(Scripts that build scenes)
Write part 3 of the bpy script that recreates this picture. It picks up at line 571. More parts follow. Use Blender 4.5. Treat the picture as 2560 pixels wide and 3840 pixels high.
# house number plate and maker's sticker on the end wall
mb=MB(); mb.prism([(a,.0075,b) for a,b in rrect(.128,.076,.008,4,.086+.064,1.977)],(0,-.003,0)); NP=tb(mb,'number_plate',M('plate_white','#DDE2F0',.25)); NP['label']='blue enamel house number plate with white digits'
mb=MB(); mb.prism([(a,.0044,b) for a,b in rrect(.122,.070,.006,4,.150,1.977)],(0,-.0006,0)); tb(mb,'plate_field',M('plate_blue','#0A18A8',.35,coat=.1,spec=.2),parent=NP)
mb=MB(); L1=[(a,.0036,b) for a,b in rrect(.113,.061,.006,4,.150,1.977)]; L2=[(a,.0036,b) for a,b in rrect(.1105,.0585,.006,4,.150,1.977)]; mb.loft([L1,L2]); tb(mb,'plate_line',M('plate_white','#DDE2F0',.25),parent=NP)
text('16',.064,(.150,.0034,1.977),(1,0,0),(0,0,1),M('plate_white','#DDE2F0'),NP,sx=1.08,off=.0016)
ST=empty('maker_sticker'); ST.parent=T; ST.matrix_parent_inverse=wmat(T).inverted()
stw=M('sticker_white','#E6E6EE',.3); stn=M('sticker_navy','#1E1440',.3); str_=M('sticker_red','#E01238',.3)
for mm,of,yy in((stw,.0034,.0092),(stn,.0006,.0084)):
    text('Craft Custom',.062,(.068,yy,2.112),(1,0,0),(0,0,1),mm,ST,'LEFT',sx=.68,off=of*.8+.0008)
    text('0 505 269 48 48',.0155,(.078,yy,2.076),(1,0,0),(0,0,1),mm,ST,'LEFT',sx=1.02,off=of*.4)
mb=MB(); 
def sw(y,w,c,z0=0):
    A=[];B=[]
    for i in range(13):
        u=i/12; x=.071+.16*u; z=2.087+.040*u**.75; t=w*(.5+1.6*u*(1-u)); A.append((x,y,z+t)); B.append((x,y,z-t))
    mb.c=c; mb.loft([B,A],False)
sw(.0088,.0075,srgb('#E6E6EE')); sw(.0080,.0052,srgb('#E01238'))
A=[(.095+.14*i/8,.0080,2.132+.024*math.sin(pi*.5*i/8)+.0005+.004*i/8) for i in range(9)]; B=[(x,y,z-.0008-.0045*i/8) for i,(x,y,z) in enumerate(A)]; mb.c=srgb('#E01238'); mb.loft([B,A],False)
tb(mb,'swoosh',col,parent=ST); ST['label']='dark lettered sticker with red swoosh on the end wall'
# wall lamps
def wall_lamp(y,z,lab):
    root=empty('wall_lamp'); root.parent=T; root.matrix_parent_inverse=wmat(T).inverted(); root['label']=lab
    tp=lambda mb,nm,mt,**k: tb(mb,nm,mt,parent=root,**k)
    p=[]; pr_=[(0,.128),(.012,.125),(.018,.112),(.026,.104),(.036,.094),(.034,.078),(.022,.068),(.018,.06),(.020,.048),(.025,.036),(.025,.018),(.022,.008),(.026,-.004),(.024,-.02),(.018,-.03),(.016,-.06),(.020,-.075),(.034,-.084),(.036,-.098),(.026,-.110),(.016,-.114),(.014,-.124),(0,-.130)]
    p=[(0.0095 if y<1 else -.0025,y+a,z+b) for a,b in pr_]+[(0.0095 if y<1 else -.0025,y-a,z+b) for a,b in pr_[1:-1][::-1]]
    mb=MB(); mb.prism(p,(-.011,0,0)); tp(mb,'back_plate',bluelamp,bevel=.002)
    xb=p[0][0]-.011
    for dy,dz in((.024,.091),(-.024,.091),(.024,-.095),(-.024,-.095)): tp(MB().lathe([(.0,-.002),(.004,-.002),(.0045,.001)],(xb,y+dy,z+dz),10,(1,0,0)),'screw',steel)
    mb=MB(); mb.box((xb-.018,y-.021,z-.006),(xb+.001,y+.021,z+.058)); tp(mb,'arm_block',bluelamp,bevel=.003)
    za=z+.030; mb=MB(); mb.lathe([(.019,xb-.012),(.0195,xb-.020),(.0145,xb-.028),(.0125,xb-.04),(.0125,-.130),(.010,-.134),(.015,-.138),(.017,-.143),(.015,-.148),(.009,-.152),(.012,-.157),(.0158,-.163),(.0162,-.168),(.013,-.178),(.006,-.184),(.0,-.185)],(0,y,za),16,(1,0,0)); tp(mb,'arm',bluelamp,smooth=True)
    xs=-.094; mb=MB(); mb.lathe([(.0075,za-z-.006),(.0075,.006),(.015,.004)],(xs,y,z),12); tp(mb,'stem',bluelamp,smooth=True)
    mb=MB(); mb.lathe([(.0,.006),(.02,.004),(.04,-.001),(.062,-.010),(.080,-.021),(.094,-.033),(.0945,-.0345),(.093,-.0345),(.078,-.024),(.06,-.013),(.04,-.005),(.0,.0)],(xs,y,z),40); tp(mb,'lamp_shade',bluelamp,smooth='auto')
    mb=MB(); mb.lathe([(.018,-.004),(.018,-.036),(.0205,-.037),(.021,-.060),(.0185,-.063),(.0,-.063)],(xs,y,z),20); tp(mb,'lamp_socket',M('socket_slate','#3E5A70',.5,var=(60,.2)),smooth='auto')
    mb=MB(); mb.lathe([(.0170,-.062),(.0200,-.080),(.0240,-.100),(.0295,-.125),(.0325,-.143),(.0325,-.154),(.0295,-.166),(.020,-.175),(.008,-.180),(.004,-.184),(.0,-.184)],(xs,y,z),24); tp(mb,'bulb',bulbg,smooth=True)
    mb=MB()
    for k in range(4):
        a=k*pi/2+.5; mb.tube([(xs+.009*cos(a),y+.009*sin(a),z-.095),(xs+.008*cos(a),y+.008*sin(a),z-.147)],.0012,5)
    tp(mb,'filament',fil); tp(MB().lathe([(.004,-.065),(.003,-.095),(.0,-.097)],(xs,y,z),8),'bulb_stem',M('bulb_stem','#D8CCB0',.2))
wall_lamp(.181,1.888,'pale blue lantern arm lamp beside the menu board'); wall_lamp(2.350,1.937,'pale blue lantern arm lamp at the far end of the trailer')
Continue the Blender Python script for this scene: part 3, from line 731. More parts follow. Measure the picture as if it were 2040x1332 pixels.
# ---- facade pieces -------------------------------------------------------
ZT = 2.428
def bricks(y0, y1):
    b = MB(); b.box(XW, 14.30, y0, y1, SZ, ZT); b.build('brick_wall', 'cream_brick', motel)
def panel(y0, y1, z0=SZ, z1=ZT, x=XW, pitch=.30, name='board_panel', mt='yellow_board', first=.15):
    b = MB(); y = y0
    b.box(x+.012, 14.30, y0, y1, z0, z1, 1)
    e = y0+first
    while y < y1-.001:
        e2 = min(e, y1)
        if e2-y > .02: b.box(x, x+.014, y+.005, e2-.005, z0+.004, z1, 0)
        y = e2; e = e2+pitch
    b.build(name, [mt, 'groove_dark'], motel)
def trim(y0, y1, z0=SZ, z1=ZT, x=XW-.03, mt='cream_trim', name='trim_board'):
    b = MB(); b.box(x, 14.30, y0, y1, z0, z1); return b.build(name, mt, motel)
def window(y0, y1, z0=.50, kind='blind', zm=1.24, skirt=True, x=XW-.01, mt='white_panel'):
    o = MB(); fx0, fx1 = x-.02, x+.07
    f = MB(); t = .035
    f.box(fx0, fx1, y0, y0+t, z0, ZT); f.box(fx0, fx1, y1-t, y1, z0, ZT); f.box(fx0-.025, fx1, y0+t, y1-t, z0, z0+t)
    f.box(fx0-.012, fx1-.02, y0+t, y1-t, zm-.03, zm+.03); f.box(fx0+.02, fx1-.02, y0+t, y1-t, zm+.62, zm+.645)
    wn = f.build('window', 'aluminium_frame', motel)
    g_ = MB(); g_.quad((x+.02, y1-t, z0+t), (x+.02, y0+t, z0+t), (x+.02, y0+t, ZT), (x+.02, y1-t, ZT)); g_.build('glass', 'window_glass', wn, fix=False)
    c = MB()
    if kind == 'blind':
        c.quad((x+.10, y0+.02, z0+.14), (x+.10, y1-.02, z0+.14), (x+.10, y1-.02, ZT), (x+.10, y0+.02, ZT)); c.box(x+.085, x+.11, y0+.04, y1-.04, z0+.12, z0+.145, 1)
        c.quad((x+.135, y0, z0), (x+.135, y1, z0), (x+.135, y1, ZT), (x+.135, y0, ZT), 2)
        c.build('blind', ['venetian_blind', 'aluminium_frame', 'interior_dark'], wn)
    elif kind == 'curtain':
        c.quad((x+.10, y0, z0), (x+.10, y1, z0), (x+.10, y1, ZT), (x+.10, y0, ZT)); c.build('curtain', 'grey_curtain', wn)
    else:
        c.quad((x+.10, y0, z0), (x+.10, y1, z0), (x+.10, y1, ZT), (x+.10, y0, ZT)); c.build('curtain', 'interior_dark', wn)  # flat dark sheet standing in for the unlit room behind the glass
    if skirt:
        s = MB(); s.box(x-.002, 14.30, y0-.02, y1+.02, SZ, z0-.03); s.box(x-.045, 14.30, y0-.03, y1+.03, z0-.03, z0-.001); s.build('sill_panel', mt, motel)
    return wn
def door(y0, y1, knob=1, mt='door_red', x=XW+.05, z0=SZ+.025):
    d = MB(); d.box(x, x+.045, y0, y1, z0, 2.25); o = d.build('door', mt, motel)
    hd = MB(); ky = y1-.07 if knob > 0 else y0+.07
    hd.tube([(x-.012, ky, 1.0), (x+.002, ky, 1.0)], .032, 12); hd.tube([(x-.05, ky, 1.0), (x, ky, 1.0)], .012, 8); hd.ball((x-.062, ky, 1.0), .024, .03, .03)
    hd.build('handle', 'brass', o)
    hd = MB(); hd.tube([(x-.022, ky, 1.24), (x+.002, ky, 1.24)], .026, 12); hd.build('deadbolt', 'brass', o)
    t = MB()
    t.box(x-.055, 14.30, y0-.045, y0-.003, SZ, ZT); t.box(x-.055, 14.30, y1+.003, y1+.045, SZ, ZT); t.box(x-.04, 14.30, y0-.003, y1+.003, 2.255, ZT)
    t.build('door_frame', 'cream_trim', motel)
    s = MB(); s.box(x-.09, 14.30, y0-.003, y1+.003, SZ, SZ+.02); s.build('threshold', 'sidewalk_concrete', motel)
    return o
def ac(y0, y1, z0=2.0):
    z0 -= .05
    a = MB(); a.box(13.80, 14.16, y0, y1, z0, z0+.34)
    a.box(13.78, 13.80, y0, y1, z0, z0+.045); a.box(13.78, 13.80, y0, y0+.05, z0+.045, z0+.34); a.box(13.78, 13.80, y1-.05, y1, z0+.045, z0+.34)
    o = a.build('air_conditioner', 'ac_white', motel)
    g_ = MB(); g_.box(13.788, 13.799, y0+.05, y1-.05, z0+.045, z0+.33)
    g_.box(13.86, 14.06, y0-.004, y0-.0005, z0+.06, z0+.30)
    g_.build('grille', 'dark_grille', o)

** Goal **
Say how many lines in the records contain the string "parts", and say nothing else.

** Written response **
2